Tennis Channel will air Major League Pickleball tournament matches, deepening broadcast partnership

Tennis Channel will air Major League Pickleball tournament matches, deepening broadcast partnership


The Tennis Channel is embracing pickleball.

Major League Pickleball announced Thursday the cable channel will broadcast the league’s premier level tournament semifinals and finals in Mesa, Arizona, and will make all matches of the tournament available for streaming. The partnership marks a deepening of the relationship between professional pickleball and the TV network.

Pickleball has soared in popularity, with more than 36 million Americans playing the sport last year. Now the Tennis Channel is poised to capitalize on that surge.

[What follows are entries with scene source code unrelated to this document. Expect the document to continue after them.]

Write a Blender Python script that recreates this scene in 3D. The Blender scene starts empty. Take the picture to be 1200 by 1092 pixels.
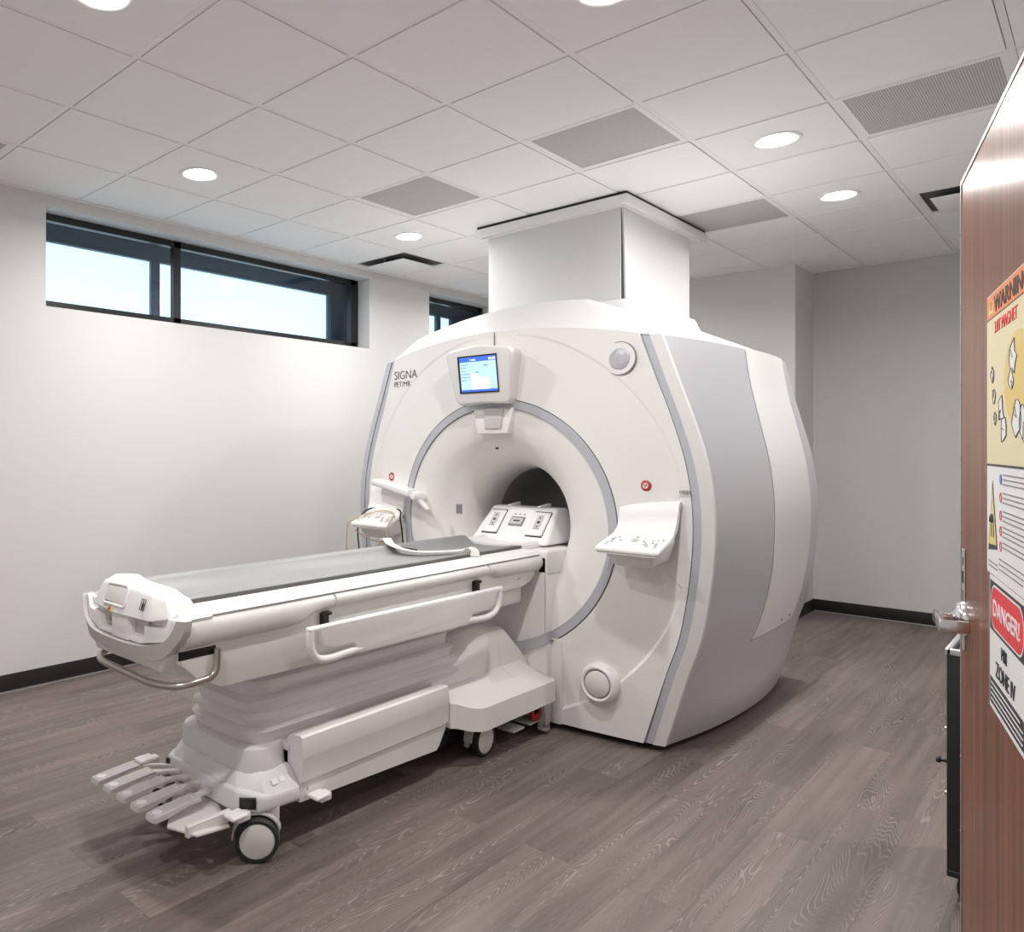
import bpy, bmesh, math, random
from mathutils import Vector, Matrix

sc = bpy.context.scene
COL = sc.collection
PI = math.pi
random.seed(7)

# ------------------------------------------------------------------ camera, world, exposure
CZ = 1.456
YAW = 0.8019
FPX = 889.04
cam_d = bpy.data.cameras.new('camera')
cam = bpy.data.objects.new('camera', cam_d)
COL.objects.link(cam)
cam.location = (0, 0, CZ)
cam.rotation_euler = (PI / 2, 0, YAW - PI / 2)
cam_d.sensor_fit = 'HORIZONTAL'
cam_d.sensor_width = 36
cam_d.lens = FPX / 1200 * 36
cam_d.shift_x = (600 - 393.5) / 1200
cam_d.shift_y = -(546 - 524.93) / 1200
cam_d.clip_start = 0.02
sc.camera = cam

world = bpy.data.worlds.new('world')
sc.world = world
world.use_nodes = True
bg = world.node_tree.nodes['Background']
bg.inputs[0].default_value = (0.55, 0.75, 1.0, 1)
bg.inputs[1].default_value = 1.5

sc.view_settings.view_transform = 'Standard'
sc.view_settings.look = 'None'
sc.view_settings.gamma = 1
sc.view_settings.use_curve_mapping = False
sc.view_settings.exposure = 0.12
sc.cycles.max_bounces = 10
sc.cycles.diffuse_bounces = 7
sc.cycles.use_denoising = True

CEIL = 3.027
T = 0.61
def gx(i): return (i + 4.5225) * T
def gy(j): return (2.4862 - j) * T
LAMP_POWER = 19.0
LAMP_COL = (1.0, 0.978, 0.955)

# ------------------------------------------------------------------ materials
MATS = {}
def mat(name, col, rough=0.5, metal=0.0, emit=None, estr=0.0, bump=0.0, bscale=200.0, coat=0.0, var=0.0, spec=0.5, alpha=1.0, trans=0.0):
    m = bpy.data.materials.new(name)
    m.use_nodes = True
    nt = m.node_tree
    b = nt.nodes['Principled BSDF']
    b.inputs['Base Color'].default_value = (*col, 1)
    b.inputs['Roughness'].default_value = rough
    b.inputs['Metallic'].default_value = metal
    b.inputs['Specular IOR Level'].default_value = spec
    b.inputs['Coat Weight'].default_value = coat
    b.inputs['Alpha'].default_value = alpha
    b.inputs['Transmission Weight'].default_value = trans
    if emit:
        b.inputs['Emission Color'].default_value = (*emit, 1)
        b.inputs['Emission Strength'].default_value = estr
    tc = nt.nodes.new('ShaderNodeTexCoord')
    n = nt.nodes.new('ShaderNodeTexNoise')
    n.inputs['Scale'].default_value = bscale
    nt.links.new(tc.outputs['Object'], n.inputs['Vector'])
    if bump > 0:
        bu = nt.nodes.new('ShaderNodeBump')
        bu.inputs['Strength'].default_value = bump
        bu.inputs['Distance'].default_value = 0.001
        nt.links.new(n.outputs['Fac'], bu.inputs['Height'])
        nt.links.new(bu.outputs['Normal'], b.inputs['Normal'])
    if var > 0:
        n2 = nt.nodes.new('ShaderNodeTexNoise')
        n2.inputs['Scale'].default_value = 3.0
        nt.links.new(tc.outputs['Object'], n2.inputs['Vector'])
        mr = nt.nodes.new('ShaderNodeMapRange')
        mr.inputs['To Min'].default_value = 1 - var
        mr.inputs['To Max'].default_value = 1 + var
        nt.links.new(n2.outputs['Fac'], mr.inputs['Value'])
        mx = nt.nodes.new('ShaderNodeVectorMath'); mx.operation = 'SCALE'
        mx.inputs[0].default_value = col
        nt.links.new(mr.outputs['Result'], mx.inputs['Scale'])
        nt.links.new(mx.outputs['Vector'], b.inputs['Base Color'])
    MATS[name] = m
    return m

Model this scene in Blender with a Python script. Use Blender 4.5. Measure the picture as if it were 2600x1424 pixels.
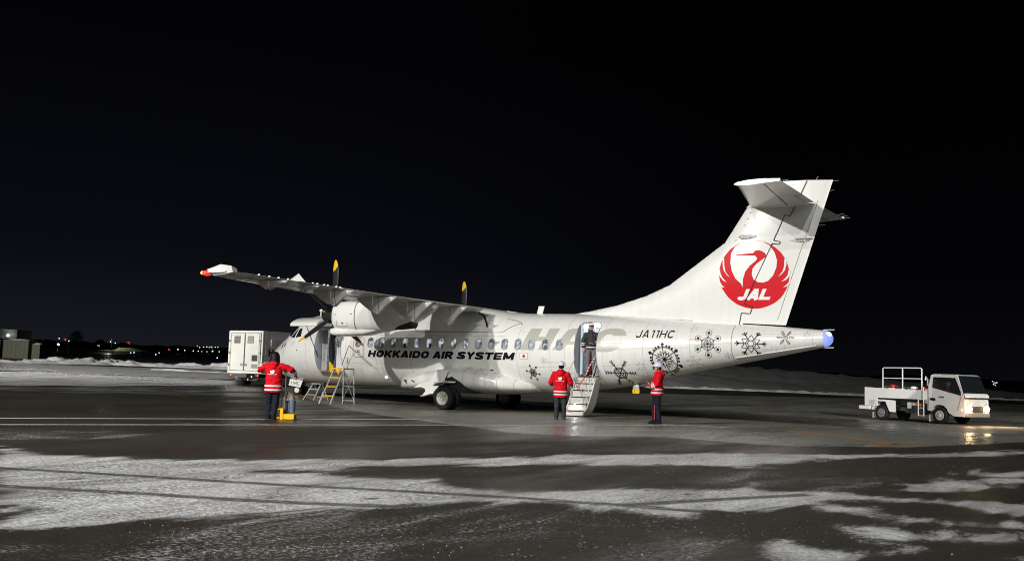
import bpy, bmesh, math, random
import numpy as np
from mathutils import Vector, Matrix, noise
PI = math.pi
R = math.radians
scene = bpy.context.scene
COL = scene.collection
for o in list(bpy.data.objects):
    bpy.data.objects.remove(o, do_unlink=True)

# ------------------------------------------------------------------ camera
cd = bpy.data.cameras.new('camera')
cam = bpy.data.objects.new('camera', cd)
COL.objects.link(cam)
cr = Vector((0.85587926, 0.51625068, 0.03091816))
cu = Vector((0.02095032, -0.09434252, 0.99531933))
cf = Vector((-0.51675118, 0.85122543, 0.09156143))
M = Matrix((cr, cu, -cf)).transposed().to_4x4()
M.translation = Vector((30.509, -31.511, 1.248))
cam.matrix_world = M
cd.sensor_width = 36.0
cd.lens = 2612.96 / 2600 * 36
cd.clip_start = 0.1
cd.clip_end = 8000
scene.camera = cam

# ------------------------------------------------------------------ night sky
world = bpy.data.worlds.new('World')
scene.world = world
world.use_nodes = True
wn = world.node_tree
wn.nodes.clear()
wo = wn.nodes.new('ShaderNodeOutputWorld')
wb = wn.nodes.new('ShaderNodeBackground')
wt = wn.nodes.new('ShaderNodeTexCoord')
ws = wn.nodes.new('ShaderNodeSeparateXYZ')
wr = wn.nodes.new('ShaderNodeValToRGB')
wn.links.new(wt.outputs['Generated'], ws.inputs[0])
wn.links.new(ws.outputs['Z'], wr.inputs[0])
wr.color_ramp.elements[0].position = 0.0
wr.color_ramp.elements[0].color = (0.0080, 0.0086, 0.0115, 1)
wr.color_ramp.elements[1].position = 0.30
wr.color_ramp.elements[1].color = (0.0008, 0.0009, 0.0015, 1)
e = wr.color_ramp.elements.new(0.10)
e.color = (0.0026, 0.0030, 0.0048, 1)
# city glow hangs over the left horizon only
def wmath(op, a, b):
    n = wn.nodes.new('ShaderNodeMath'); n.operation = op
    for i, v in enumerate((a, b)):
        if isinstance(v, (int, float)): n.inputs[i].default_value = v
        else: wn.links.new(v, n.inputs[i])
    return n.outputs[0]
wdir = wmath('ADD', wmath('MULTIPLY', ws.outputs['X'], -.86), wmath('MULTIPLY', ws.outputs['Y'], .51))
wmr = wn.nodes.new('ShaderNodeMapRange'); wmr.interpolation_type = 'SMOOTHSTEP'
wn.links.new(wdir, wmr.inputs[0]); wmr.inputs[1].default_value = .70; wmr.inputs[2].default_value = 1.0; wmr.inputs[3].default_value = .34; wmr.inputs[4].default_value = 1.25
wmx = wn.nodes.new('ShaderNodeMix'); wmx.data_type = 'RGBA'; wmx.blend_type = 'MULTIPLY'; wmx.inputs[0].default_value = 1
wn.links.new(wr.outputs[0], wmx.inputs[6]); wn.links.new(wmr.outputs[0], wmx.inputs[7])
wn.links.new(wmx.outputs[2], wb.inputs[0])
wb.inputs[1].default_value = 1.0
wn.links.new(wb.outputs[0], wo.inputs[0])

# ------------------------------------------------------------------ apron floodlights: two set from shadows, one for left apron, others added fill
def flood(name, loc, target, watts, angle, col=(1.0, 0.965, 0.87), radius=0.35, blend=0.35):
    l = bpy.data.lights.new(name, 'SPOT')
    l.energy = watts
    l.color = col
    l.spot_size = R(angle)
    l.spot_blend = blend
    l.shadow_soft_size = radius
    o = bpy.data.objects.new(name, l)
    COL.objects.link(o)
    o.location = loc
    o.rotation_euler = (Vector(target) - Vector(loc)).to_track_quat('-Z', 'Y').to_euler()
    return o
KW = 1000.0
FC = (1.0, 0.985, 0.94)
flood('floodlight', (0.5, -71, 25.5), (-1, 0, 4), 146 * KW, 70, col=FC, radius=0.45, blend=1.0)
flood('floodlight', (31, -71, 25), (6, 0, 4), 37 * KW, 70, col=FC, radius=0.45, blend=1.0)
flood('floodlight', (-34, -60, 24), (-44, 20, 0), 520 * KW, 66, col=FC, radius=0.8, blend=0.9)
flood('floodlight', (72, -36, 22), (26, 17, 0), 170 * KW, 26, col=FC, radius=0.9, blend=1.0)  # added fill aimed at the service truck, no known mast there
flood('floodlight', (27, -58, 28), (25, -27, 0), 50 * KW, 58, col=FC, radius=0.6, blend=1.0)  # added fill to brighten the foreground snow
flood('floodlight', (6, -58, 28), (12, -22, 0), 36 * KW, 58, col=FC, radius=0.6, blend=1.0)  # second added fill for the foreground snow, further left
flood('floodlight', (36, -76, 16), (16, 0, 5), 12 * KW, 60, radius=2.5, col=(0.86, 0.93, 1.0), blend=1.0)  # added cool soft fill on the aircraft, no known source

scene.view_settings.view_transform = 'Standard'
scene.view_settings.look = 'None'
scene.view_settings.exposure = 0.0
scene.view_settings.gamma = 1.0
scene.view_settings.use_curve_mapping = False
try:
    scene.cycles.max_bounces = 6
    scene.cycles.filter_width = 1.05
    scene.cycles.diffuse_bounces = 3
    scene.cycles.glossy_bounces = 3
    scene.cycles.sample_clamp_indirect = 6.0
except Exception:
    pass

# ------------------------------------------------------------------ materials
MATS = {}
def mat(name, col, rough=0.5, metal=0.0, var=0.0, vscale=6.0, bump=0.0, bscale=40.0, emit=None, estr=0.0, coat=0.0, spec=0.5):
    if name in MATS:
        return MATS[name]
    m = bpy.data.materials.new(name)
    m.use_nodes = True
    nt = m.node_tree
    b = nt.nodes['Principled BSDF']
    b.inputs['Base Color'].default_value = (*col, 1)
    b.inputs['Roughness'].default_value = rough
    b.inputs['Metallic'].default_value = metal
    b.inputs['Specular IOR Level'].default_value = spec
    if coat:
        b.inputs['Coat Weight'].default_value = coat
        b.inputs['Coat Roughness'].default_value = 0.08
    tc = nt.nodes.new('ShaderNodeTexCoord')
    n = nt.nodes.new('ShaderNodeTexNoise')
    n.inputs['Scale'].default_value = vscale
    n.inputs['Detail'].default_value = 5
    nt.links.new(tc.outputs['Object'], n.inputs['Vector'])
    rp = nt.nodes.new('ShaderNodeMix')
    rp.data_type = 'RGBA'
    v = var
    rp.inputs[6].default_value = (*[min(1, c * (1 + v)) for c in col], 1)
    rp.inputs[7].default_value = (*[c * (1 - v) for c in col], 1)
    nt.links.new(n.outputs[0], rp.inputs[0])
    nt.links.new(rp.outputs[2], b.inputs['Base Color'])
    if bump:
        n2 = nt.nodes.new('ShaderNodeTexNoise')
        n2.inputs['Scale'].default_value = bscale
        n2.inputs['Detail'].default_value = 3
        nt.links.new(tc.outputs['Object'], n2.inputs['Vector'])
        bp = nt.nodes.new('ShaderNodeBump')
        bp.inputs['Strength'].default_value = bump
        bp.inputs['Distance'].default_value = 0.02
        nt.links.new(n2.outputs[0], bp.inputs['Height'])
        nt.links.new(bp.outputs[0], b.inputs['Normal'])
    if emit:
        b.inputs['Emission Color'].default_value = (*emit, 1)
        b.inputs['Emission Strength'].default_value = estr
    MATS[name] = m
    return m

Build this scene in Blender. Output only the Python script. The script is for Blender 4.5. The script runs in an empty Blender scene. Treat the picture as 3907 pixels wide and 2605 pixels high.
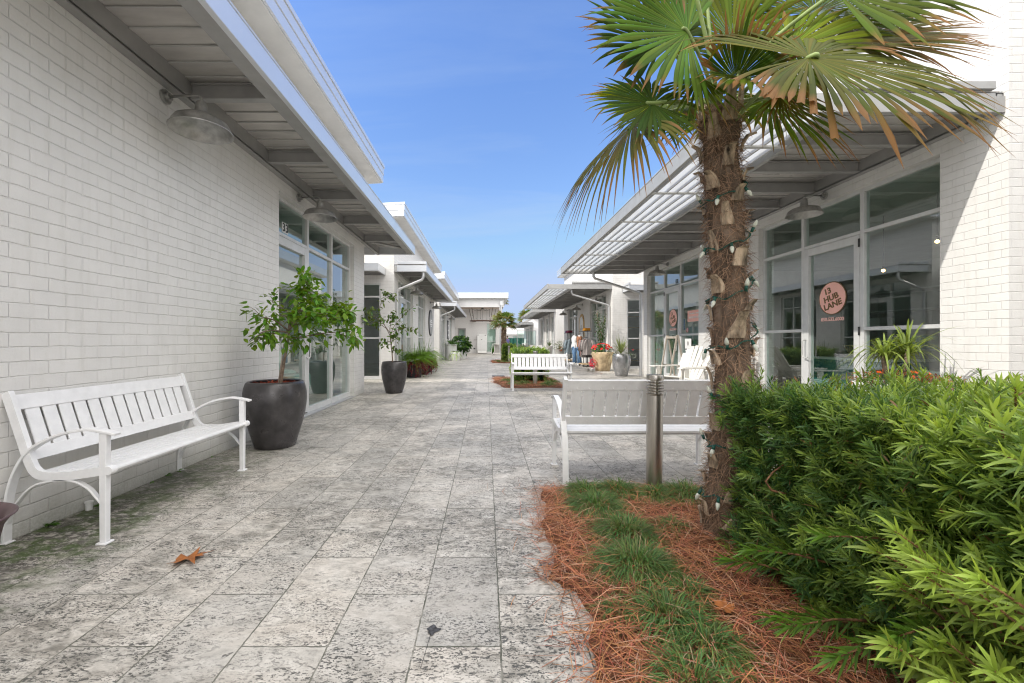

“We’ve gone from one pickleball event in 2021, we had a pretty full year of coverage in 2022 and that is going to escalate significantly in 2023,” Ken Solomon, CEO of the Tennis Channel, told CNBC. “We have big plans.”

Solomon said the network is uniquely positioned to broadcast pickleball after its 20 years of broadcasting tennis.

“We have all the infrastructure in place and all the human capital and the people who create the narrative to the engineers,” he said.

Solomon said the network can transition to pickleball “literally with a flip of a switch.” And, he said, the sport is “hot as hell.”

The longtime Tennis Channel executive said pickleball has already seen a very natural overlap with existing tennis sponsors. He doesn’t worry about pickleball cannibalizing the sport that’s been his bread and butter.

Brian Levine, Major League Pickleball’s interim CEO, agrees the two sports can be mutually beneficial.

“I think there’s this misperception that there’s a competition between tennis and pickleball,” Levine told CNBC. “I think that it’s actually a complement.”

The vast majority of MLP professionals come from a tennis background. Many current and former tennis players have invested in professional pickleball, including Naomi Osaka, James Blake, Kim Clijsters, Sam Querrey, Nick Kyrgios and Lindsay Davenport.

For the Tennis Channel audience, Levine thinks pickleball’s fast-paced action will help attract new fans of the sport. He noted that during MLP professional matches, the ball is in action about 40% of the time, compared with professional tennis matches at 16%.

The Tennis Channel, created in 2003 and owned by the Sinclair Broadcasting Group, struck its first deal with the Professional Pickleball Association in 2021 to broadcast various events and tournaments.

The network has since broadcast a special pickleball celebrity exhibition in Dallas featuring sports legends like Tony Romo, Jordan Spieth and John Isner, as well as MLP’s first-ever draft in Las Vegas, where the league revealed team lineups.

Solomon said pickleball has already delivered strong ratings for his network.

“What we have seen consistently, is real attention, real appointment television type viewing for pickleball. It has rated very, very well,” he said.

The network has been making a push into streaming and making its product available internationally, with a subscription service called Tennis Channel International launching in 2020. Adding pickleball matches to its streaming offerings means beefing up content at a time when linear television is stagnant, at best.

MLP said it has not finalized broadcast agreements beyond the Mesa, Arizona, tournament but is actively in discussions.

Solomon would not comment on his network’s future plans with MLP but said, “We firmly believe that having dedicated destinations is a virtue. We’ve proven it.”

Also on Thursday, the pro pickleball circuit announced the final two teams of the league and their respective ownership groups for the 2023 season, which kicks off Jan. 26: The St. Louis Shock will be led by businessman Richard Chaifetz, with his son, Ross Chaifetz, leading team operations; and the Orlando Squeeze in Florida will be led by Ryan DeVos, who has more than 30 years of ownership experience with the NBA’s Orlando Magic.

NFL free agent Odell Beckham Jr. will join the ownership group of the Washington, D.C., team, the league said.